Same with these 800W single phase 240VAC oil rig PSUs that we repaired (fans failed after 10 years).......they used open loop half bridge.....no output inductor but just used the leakage...just switched at 48% all the time.....output wandered and so Buck used to regulate it to 24Vout........all that "mess" just to keep away from the failure prone PSFB and LLC. (they were switching off the 400V PFC output)

I once worked at a teleco place and they needed a 800W PSU......they elected for PSFB but should have just used plain Full Bridge.......there was no great need to make the PSU small as they were in a place where there was plenty of room.....The usual thing where an Apps engineer stands the companys engineer on their pride and says "you arent scared of doing a PSFB are you"?...then the muggins goes and does PSFB.

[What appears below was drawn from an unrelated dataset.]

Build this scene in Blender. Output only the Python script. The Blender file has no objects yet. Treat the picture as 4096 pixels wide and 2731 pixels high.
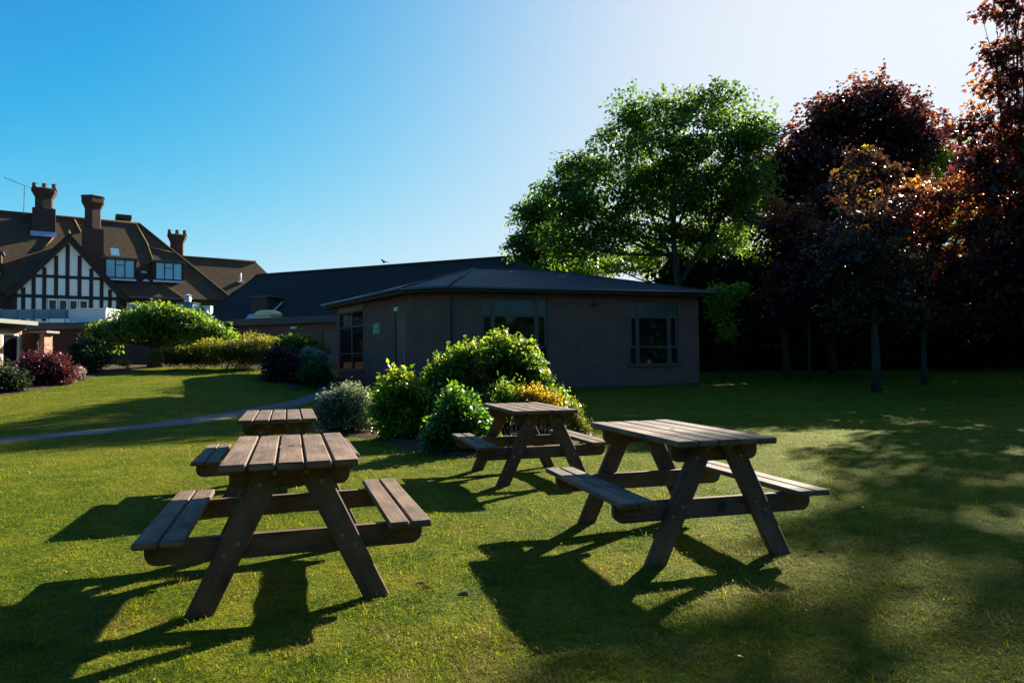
import bpy, math, random
import numpy as np
from mathutils import Matrix, Vector
R = math.radians
scene = bpy.context.scene
COL = scene.collection
random.seed(11)

# ------------------------------------------------------------------ helpers
class MB:
    """collects polygons (with uv in metres) and links them as one mesh object"""
    def __init__(self, tf=None):
        self.v = []; self.f = []; self.uv = []; self.sm = []; self.tf = tf
    def _p(self, p):
        p = Vector(p)
        return self.tf @ p if self.tf is not None else p
    def poly(self, pts, uv=None, smooth=False):
        pts = [Vector(p) for p in pts]
        if uv is None:
            n = Vector((0, 0, 0))
            for i in range(1, len(pts) - 1):
                n += (pts[i] - pts[0]).cross(pts[i + 1] - pts[0])
            if n.length < 1e-12: n = Vector((0, 0, 1))
            n.normalize()
            if abs(n.z) > .97:
                uv = [(p.x, p.y) for p in pts]
            else:
                u = Vector((0, 0, 1)).cross(n).normalized(); w = n.cross(u)
                uv = [(p.dot(u), p.dot(w)) for p in pts]
        b = len(self.v)
        self.v += [self._p(p) for p in pts]
        self.f.append(list(range(b, b + len(pts)))); self.uv += list(uv); self.sm.append(smooth)
    def box(self, x0, x1, y0, y1, z0, z1, skip=''):
        a = [(x0,y0,z0),(x1,y0,z0),(x1,y1,z0),(x0,y1,z0),(x0,y0,z1),(x1,y0,z1),(x1,y1,z1),(x0,y1,z1)]
        for k, i in {'b':(3,2,1,0),'t':(4,5,6,7),'f':(0,1,5,4),'r':(1,2,6,5),'k':(2,3,7,6),'l':(3,0,4,7)}.items():
            if k not in skip: self.poly([a[j] for j in i])
    def prism(self, pts, z0, z1, cap=True):
        n = len(pts)
        for i in range(n):
            a, b = pts[i], pts[(i + 1) % n]
            self.poly([(a[0],a[1],z0),(b[0],b[1],z0),(b[0],b[1],z1),(a[0],a[1],z1)])
        if cap:
            self.poly([(p[0],p[1],z1) for p in pts]); self.poly([(p[0],p[1],z0) for p in reversed(pts)])
    def frustum(self, cx, cy, z0, z1, r0, r1, n=12, rot=0., cap=True, smooth=False):
        a = [(cx + r0*math.cos(rot + 2*math.pi*i/n), cy + r0*math.sin(rot + 2*math.pi*i/n), z0) for i in range(n)]
        b = [(cx + r1*math.cos(rot + 2*math.pi*i/n), cy + r1*math.sin(rot + 2*math.pi*i/n), z1) for i in range(n)]
        for i in range(n):
            j = (i + 1) % n
            self.poly([a[i], a[j], b[j], b[i]], smooth=smooth)
        if cap: self.poly(b); self.poly(list(reversed(a)))
    def tube(self, path, radii, n=8, smooth=True):
        path = [Vector(p) for p in path]; rings = []
        up = Vector((.31, .17, .93))
        for i, p in enumerate(path):
            d = (path[min(i+1, len(path)-1)] - path[max(i-1, 0)]).normalized()
            s = d.cross(up)
            if s.length < 1e-4: s = d.cross(Vector((1,0,0)))
            s.normalize(); t = s.cross(d)
            r = radii[i] if hasattr(radii, '__len__') else radii
            rings.append([p + s*(r*math.cos(2*math.pi*k/n)) + t*(r*math.sin(2*math.pi*k/n)) for k in range(n)])
        L = 0.
        for i in range(len(path) - 1):
            L2 = L + (path[i+1] - path[i]).length
            for k in range(n):
                j = (k+1) % n
                self.poly([rings[i][k], rings[i][j], rings[i+1][j], rings[i+1][k]],
                          uv=[(k/n, L), ((k+1)/n, L), ((k+1)/n, L2), (k/n, L2)], smooth=smooth)
            L = L2
        self.poly(list(reversed(rings[0]))); self.poly(rings[-1])
    def beam(self, p0, p1, side, w, t, bev=.006):
        """a bevelled plank from p0 to p1; side = direction of its width"""
        p0, p1 = Vector(p0), Vector(p1); d = (p1 - p0); L = d.length; d.normalize()
        s = Vector(side); s = (s - d*s.dot(d)).normalized(); n = d.cross(s)
        off = random.random()*20
        def P(a, b, c): return p0 + d*a + s*b + n*c
        h, k = w/2, t/2; e = bev
        ring = [(-h+e,-k),(h-e,-k),(h,-k+e),(h,k-e),(h-e,k),(-h+e,k),(-h,k-e),(-h,-k+e)]
        m = len(ring)
        for i in range(m):
            a, b = ring[i], ring[(i+1) % m]
            da = off + (a[0] if abs(a[0]-b[0]) > 1e-6 else a[1]) + i*.13
            db = off + (b[0] if abs(a[0]-b[0]) > 1e-6 else b[1]) + i*.13
            self.poly([P(e,*a), P(e,*b), P(L-e,*b), P(L-e,*a)], uv=[(off,da),(off,db),(off+L,db),(off+L,da)])
        for end, sgn in ((0, 1), (L, -1)):
            inner = [(x*(1-e/h), y*(1-e/k)) for x, y in ring]
            for i in range(m):
                a, b, c, dd = ring[i], ring[(i+1) % m], inner[(i+1) % m], inner[i]
                q = [P(end+sgn*e,*a), P(end+sgn*e,*b), P(end,*c), P(end,*dd)]
                self.poly(q if sgn < 0 else list(reversed(q)))
            q = [P(end,*c) for c in inner]
            self.poly(q if sgn < 0 else list(reversed(q)))
    def build(self, name, mat, parent=None, loc=None, weld=False):
        me = bpy.data.meshes.new(name)
        me.from_pydata([tuple(v) for v in self.v], [], self.f)
        uvl = me.uv_layers.new(name='UVMap')
        uvl.data.foreach_set('uv', np.array(self.uv, dtype=np.float32).ravel())
        me.polygons.foreach_set('use_smooth', self.sm)
        if any(self.sm) or weld:
            import bmesh
            bm = bmesh.new(); bm.from_mesh(me)
            bmesh.ops.remove_doubles(bm, verts=bm.verts, dist=1e-4); bm.to_mesh(me); bm.free()
        me.materials.append(mat)
        o = bpy.data.objects.new(name, me); COL.objects.link(o)
        if parent is not None: o.parent = parent
        if loc is not None: o.location = loc
        return o

def tag(o, label=None, cat=None, group=None, kind=None):
    if label: o['label'] = label
    if cat: o['category'] = cat
    if group: o['group'] = group
    if kind: o['kind'] = kind
    return o

def thing(name, loc, label, cat, rz=0., group=None):
    o = bpy.data.objects.new(name, None); COL.objects.link(o)
    o.location = loc; o.rotation_euler = (0, 0, rz); o.empty_display_size = .3
    return tag(o, label, cat, group)

def copy_tree(o, parent=None):
    c = o.copy(); COL.objects.link(c)
    if parent is not None: c.parent = parent
    for ch in list(o.children): copy_tree(ch, c)
    return c

def np_mesh(name, verts, faces, mat, parent=None, tint=None, uv=None, smooth=False):
    """verts (n,3), faces (m,k) arrays; tint = one float per vertex"""
    me = bpy.data.meshes.new(name)
    n, (m, k) = len(verts), faces.shape
    me.vertices.add(n); me.vertices.foreach_set('co', np.ascontiguousarray(verts, dtype=np.float32).ravel())
    me.loops.add(m*k); me.loops.foreach_set('vertex_index', np.ascontiguousarray(faces, dtype=np.int32).ravel())
    me.polygons.add(m)
    me.polygons.foreach_set('loop_start', np.arange(0, m*k, k, dtype=np.int32))
    me.polygons.foreach_set('loop_total', np.full(m, k, dtype=np.int32))
    if smooth: me.polygons.foreach_set('use_smooth', np.ones(m, dtype=bool))
    me.update(calc_edges=True)
    if tint is not None:
        a = me.attributes.new('tint', 'FLOAT', 'POINT'); a.data.foreach_set('value', tint.astype(np.float32))
    me.materials.append(mat)
    o = bpy.data.objects.new(name, me); COL.objects.link(o)
    if parent is not None: o.parent = parent
    return o

# value noise, for tufts and the lie of the lawn
def vnoise(x, y, seed):
    rng = np.random.default_rng(seed); tab = rng.random((256, 256))
    xi = np.floor(x).astype(int); yi = np.floor(y).astype(int); fx = x - xi; fy = y - yi
    fx = fx*fx*(3-2*fx); fy = fy*fy*(3-2*fy)
    a = tab[xi % 256, yi % 256]; b = tab[(xi+1) % 256, yi % 256]; c = tab[xi % 256, (yi+1) % 256]; d = tab[(xi+1) % 256, (yi+1) % 256]
    return (a*(1-fx) + b*fx)*(1-fy) + (c*(1-fx) + d*fx)*fy
def fbm(x, y, seed, o=3):
    s = 0; a = .5; t = 0
    for i in range(o):
        s = s + a*vnoise(x*2**i, y*2**i, seed+i); t += a; a *= .5
    return s/t

def sm01(t):
    t = np.clip(t, 0, 1); return t*t*(3-2*t)
def g_smooth(x, y):
    x = np.asarray(x, float); y = np.asarray(y, float)
    w = sm01((-5.5 - x)/5.5)
    gr = .4*np.clip((y - 14)/12, 0, 1.5)**1.3
    gm = 1.2*np.clip((y - 14)/16, 0, 1.1)
    return gr*(1-w) + gm*w
def ground(x, y):
    x = np.asarray(x, float); y = np.asarray(y, float)
    return g_smooth(x, y) + .03*(fbm(x*.9, y*.9, 5) - .5)*np.clip((60-np.abs(y))/40, 0, 1)
def gz(x, y): return float(ground(np.array([x]), np.array([y]))[0])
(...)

FET failure modes in the PSFB

https://www.infineon.com/dgdl/s30p5.pdf?fileId=5546d462533600a401535748559c3fcd

Just compare the two attached sims to see the malaise that the PSFB gives when compared to the plain old full bridge......
During overload and Short cct output, the PSFB is seen to suffer both reverse recovery and also spurious fet turn on far more than the full bridge.